Three Hoosiers Meet on the Way to Greatness
Thomas Marshall
“What this country really needs is a good five-cent cigar.”
With this quip, Thomas Marshall gained immortality in “Bartlett’s Familiar Quotations.” Of course, there was much more to Marshall than the few words he muttered during a dull day in the United States Senate. An attorney from Columbia City, he was governor of Indiana from 1909 to 1913. From the Statehouse he moved to Washington to serve two terms as Vice-President of the United States under Woodrow Wilson.
What makes history fun are the serendipitous events often playfully employed by fate. A classic example involves Marshall, Benjamin Harrison, and Lew Wallace, Hoosiers all, whose lives intersected many years before any of them gained fame on the national stage.
It was 1873 and Thomas Marshall was attending Wabash College, working as staff member on the “Geyser,” the school newspaper.
It seems that a female temperance lecturer was invited to be a guest at the college. However, her visit abruptly ended not long after her arrival. Young Marshall, an enterprising reporter, looked into the matter and soon presented a fascinating story to his “Geyser” readers.
“She was caught tramping on the feet of the boys boarding at her house and was immediately kicked out,” he wrote. “We have nothing to say, however, as she gave us the worth of our money in her entertainments.”

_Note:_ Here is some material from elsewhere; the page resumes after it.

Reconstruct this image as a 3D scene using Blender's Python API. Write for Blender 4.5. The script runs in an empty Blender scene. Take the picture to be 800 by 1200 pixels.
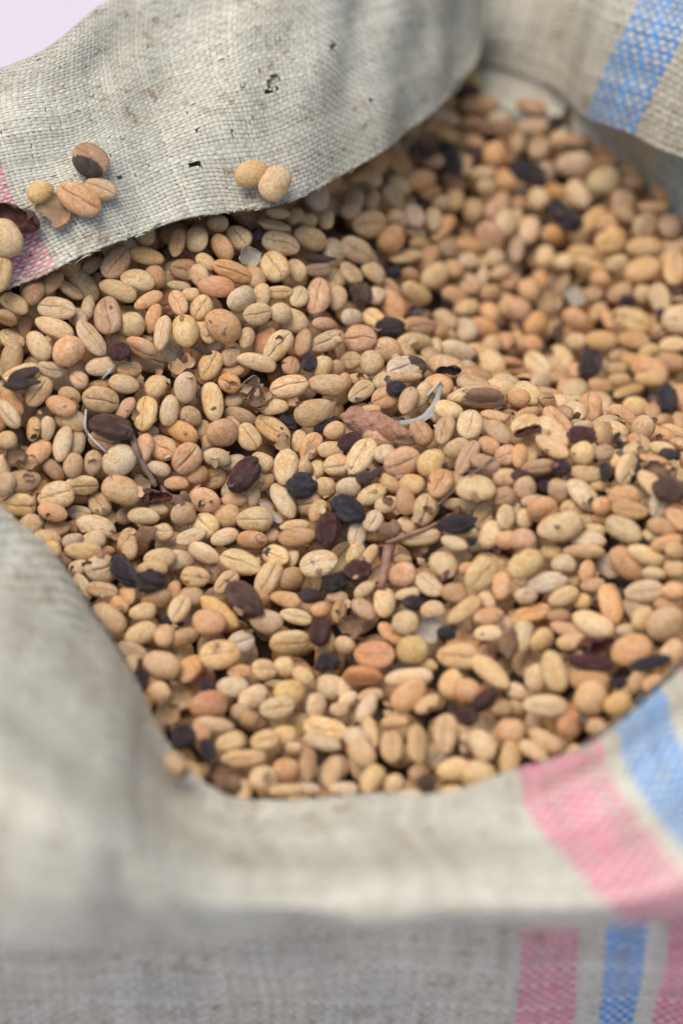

The lady in question quickly filed a charge of libel. She sued the newspaper staff for damages of $20,000. Serious about her case, she set out to hire the best attorney she could find. She did not have to look far. Residing in Crawfordsville was General Lew Wallace, famed Civil War leader, prominent attorney, and budding novelist. He took the case.
Marshall and the other staff members were genuinely frightened. The young men of the “Geyser” staff appointed Marshall to plead their case to another Civil War General, Benjamin Harrison in Indianapolis. They knew that Harrison and Wallace were friends. As a matter of fact, Harrison had once partnered in law with Lew’s brother, William.
Marshall made his way to Indianapolis and soon found himself in the General’s law office. He showed him the article and asked if it was libelous.
Harrison read the newspaper clipping carefully. He then looked up and said, “Young man, if I had an enemy that I wanted to libel and could hire you to look after the job, I would hunt no further.”
General Harrison probably felt sorry for the frightened young men and agreed to take the case. The details of subsequent legal maneuvering are not on the record, but chances are that Harrison convinced Wallace that there was enough truth in the story to embarrass his client. The plaintiff soon dropped the charges.
After the matter was cleared up, Marshall met with Harrison and asked him what was owed in the matter of legal fees. Marshall recalled the General’s answer: “I wouldn’t think of taking anything from you. You have been foolish boys and this will be a great lesson to you. Never hereafter in life charge anybody with wrongdoing or crime that you do not have in your hands undoubted proof that it is true before you make the charge, and even then don’t make it unless you are quite satisfied that by making of it you are either defending yourself or performing some real public service.”
Time marched on. Lew Wallace gained fame as the writer of popular novels, including the classic “Ben Hur," published in 1880. Benjamin Harrison rose to prominence in the Republican Party, serving as a United States Senator from 1881 – 1887 and moving into the White House in 1889. Twenty-five years later, Marshall went to Washington, too, to serve two terms as Vice-President.
In his memoirs, Marshall had nothing but kind words for the twenty-third President. Speaking of Harrison's kindly assistance in the libel episode, he wrote “This convinced me, as I thought of it later, that all the talk of the cold-blooded nature of President Harrison was false and unfounded. The general was too busy thinking, reasoning, seeking the right, to be a light-hearted man such as I am, but when in full and profitable practice he could waste four or five days on a bunch of foolish college boys, seeking to save them from the punishment of their folly. Whatever anyone else may think of the President, I think his heart beat true to all the finer and nobler instincts of our nature.”
As for the lesson learned, Marshall said, “I have never again been sued for either slander or libel.”
And with that, he probably lit up a good cigar.